鳥には何の罪もない。
あの野郎は蝙蝠(こうもり)みたいな奴だから気をつけろ。
あの野郎は鵺(ぬえ)みたいな奴だから気をつけろ。
あの野郎は廊下鳶(とんび)だから気をつけろ。
あの野郎は烏(からす)みたいな奴だから気をつけろ。
など人から嫌われる人間を表すのに何故か鳥類がその表現として使われる。
人間が群れをなす社会とか会社にはこの鳥類が飛び回り、走り回り、逃げ回り、隠れ回り、漁り回る。この鳥類たちに気を許したり、心の内をさらけ出したり、内緒の話をしたりするとあっという間に話に尾ヒレがつき、あっちこっちに話がこぼれ回る。
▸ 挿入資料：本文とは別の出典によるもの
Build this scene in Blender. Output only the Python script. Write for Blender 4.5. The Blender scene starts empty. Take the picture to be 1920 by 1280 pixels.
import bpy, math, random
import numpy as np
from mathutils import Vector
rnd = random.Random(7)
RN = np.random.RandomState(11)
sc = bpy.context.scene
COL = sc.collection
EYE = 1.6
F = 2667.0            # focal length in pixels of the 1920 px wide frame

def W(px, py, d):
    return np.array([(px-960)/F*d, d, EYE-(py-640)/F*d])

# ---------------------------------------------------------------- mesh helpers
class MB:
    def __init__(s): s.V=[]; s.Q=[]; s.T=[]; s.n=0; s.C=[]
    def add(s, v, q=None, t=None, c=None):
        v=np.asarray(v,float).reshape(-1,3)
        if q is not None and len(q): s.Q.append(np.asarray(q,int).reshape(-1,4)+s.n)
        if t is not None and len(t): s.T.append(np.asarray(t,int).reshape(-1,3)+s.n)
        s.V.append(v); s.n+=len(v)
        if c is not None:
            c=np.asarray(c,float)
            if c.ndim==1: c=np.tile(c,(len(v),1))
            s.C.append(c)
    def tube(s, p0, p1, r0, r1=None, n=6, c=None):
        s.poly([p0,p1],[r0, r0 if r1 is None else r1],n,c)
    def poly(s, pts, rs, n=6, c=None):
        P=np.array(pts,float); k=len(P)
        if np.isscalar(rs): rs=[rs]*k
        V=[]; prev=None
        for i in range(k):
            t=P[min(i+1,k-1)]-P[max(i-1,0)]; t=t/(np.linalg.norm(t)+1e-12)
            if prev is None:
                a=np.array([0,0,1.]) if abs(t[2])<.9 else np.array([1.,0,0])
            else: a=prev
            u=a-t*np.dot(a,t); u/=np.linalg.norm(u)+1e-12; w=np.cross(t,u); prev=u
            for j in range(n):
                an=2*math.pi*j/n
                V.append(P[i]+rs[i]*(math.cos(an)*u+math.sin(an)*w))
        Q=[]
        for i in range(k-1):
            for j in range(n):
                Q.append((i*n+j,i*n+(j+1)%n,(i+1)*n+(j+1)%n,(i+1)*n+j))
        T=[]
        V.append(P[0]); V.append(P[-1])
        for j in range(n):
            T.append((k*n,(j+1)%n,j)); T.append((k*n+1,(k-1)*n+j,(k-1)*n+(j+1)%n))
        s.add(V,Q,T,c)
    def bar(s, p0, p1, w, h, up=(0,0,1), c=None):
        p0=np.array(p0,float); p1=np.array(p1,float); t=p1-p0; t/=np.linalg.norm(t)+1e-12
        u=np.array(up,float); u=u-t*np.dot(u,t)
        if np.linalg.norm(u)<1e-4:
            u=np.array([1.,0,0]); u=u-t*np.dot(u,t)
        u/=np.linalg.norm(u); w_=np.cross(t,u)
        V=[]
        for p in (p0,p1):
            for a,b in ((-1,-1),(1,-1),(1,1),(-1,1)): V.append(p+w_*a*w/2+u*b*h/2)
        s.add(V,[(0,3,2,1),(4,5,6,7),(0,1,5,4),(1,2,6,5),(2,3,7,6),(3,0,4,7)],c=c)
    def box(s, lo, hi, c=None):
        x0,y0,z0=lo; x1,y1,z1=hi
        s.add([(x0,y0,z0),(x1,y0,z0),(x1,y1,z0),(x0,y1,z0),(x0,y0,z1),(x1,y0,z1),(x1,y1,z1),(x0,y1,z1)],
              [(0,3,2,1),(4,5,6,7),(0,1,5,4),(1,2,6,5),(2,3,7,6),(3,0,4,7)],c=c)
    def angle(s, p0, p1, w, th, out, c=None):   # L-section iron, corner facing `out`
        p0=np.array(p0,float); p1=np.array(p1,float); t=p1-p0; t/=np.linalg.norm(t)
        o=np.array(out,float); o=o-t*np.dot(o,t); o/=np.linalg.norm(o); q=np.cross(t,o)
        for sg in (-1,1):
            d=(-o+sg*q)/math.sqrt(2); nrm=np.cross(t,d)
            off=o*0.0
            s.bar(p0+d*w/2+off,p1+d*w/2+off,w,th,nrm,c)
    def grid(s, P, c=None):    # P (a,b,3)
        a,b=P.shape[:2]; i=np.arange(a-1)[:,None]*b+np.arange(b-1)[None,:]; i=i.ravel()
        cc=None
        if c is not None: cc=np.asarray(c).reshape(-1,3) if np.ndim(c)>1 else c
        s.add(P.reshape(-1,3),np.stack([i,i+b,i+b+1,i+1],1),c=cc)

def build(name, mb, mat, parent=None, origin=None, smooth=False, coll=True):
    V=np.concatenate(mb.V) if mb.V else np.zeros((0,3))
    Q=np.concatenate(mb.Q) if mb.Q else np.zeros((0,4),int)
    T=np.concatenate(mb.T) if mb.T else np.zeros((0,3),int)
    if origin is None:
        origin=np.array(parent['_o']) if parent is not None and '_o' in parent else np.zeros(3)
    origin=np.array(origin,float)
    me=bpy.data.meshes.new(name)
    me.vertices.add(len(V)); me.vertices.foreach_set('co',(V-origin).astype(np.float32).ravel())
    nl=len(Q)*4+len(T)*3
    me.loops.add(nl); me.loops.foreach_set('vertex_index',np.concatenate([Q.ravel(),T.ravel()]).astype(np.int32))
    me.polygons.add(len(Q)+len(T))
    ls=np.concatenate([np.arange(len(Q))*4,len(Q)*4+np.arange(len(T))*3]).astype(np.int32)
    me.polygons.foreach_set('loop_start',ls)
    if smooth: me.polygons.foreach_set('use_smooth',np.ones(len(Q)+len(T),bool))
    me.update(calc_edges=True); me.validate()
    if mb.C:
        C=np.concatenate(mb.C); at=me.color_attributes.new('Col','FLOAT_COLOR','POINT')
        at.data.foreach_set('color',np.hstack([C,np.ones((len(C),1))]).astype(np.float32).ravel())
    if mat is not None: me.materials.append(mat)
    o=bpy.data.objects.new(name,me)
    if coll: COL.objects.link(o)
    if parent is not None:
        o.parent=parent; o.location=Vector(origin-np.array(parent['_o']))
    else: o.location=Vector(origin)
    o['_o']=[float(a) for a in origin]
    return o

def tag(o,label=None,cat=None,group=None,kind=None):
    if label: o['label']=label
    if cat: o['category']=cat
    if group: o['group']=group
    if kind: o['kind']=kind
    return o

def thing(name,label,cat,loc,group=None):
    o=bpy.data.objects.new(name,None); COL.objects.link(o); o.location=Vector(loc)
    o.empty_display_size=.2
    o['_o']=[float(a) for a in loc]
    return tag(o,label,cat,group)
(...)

メダカみたいな話は巨大魚となり、小石みたいな話は巨岩となり、小さな波紋は鳴門海峡の渦巻きとなる。あの野郎とっ捕まえて嬲(なぶ)り殺しにしてやると被害にあった人は怒気と憎しみを口走る。
「嬲」という文字を見れば分かる通り、世の常として許されざる男と、許されざる女と、許されざる男が見えざるところで人を陥れる。だから「嬲」という文字が生まれたのだろうと私は思うのだ。
ある業界では秘密はベッドの中から一番流れ出るという。
大会社を潰すのには刃物はいらない。人事、人事、人事の噂を流せば内部からガタガタになるという。
ある店の小上がりの部屋で数人の男たちが熱気を放出して会社の人事話をしていた。
ウルセイ蝙蝠と、ゴッツイ鵺と、キョトンとした鳶と、やたらに改革だを連発する烏野郎が会社の秘密を大きな声で話していた。一人の男が突然、俺は是々非々だといった。
何がゼゼヒヒだと他の人間から集中攻撃を受けていた。
静かにしろいと私が怒鳴ったら、一同シュンとなってしまった。
あんな奴等にも会社はちゃんと給料を支払っているのだ。馬鹿な男たちでここだけの話だぞといっているのに、背広の上着に会社のバッヂをつけていた。
誰でも知っている有名な会社であった。私と友人の後をゾロゾロと出て行った。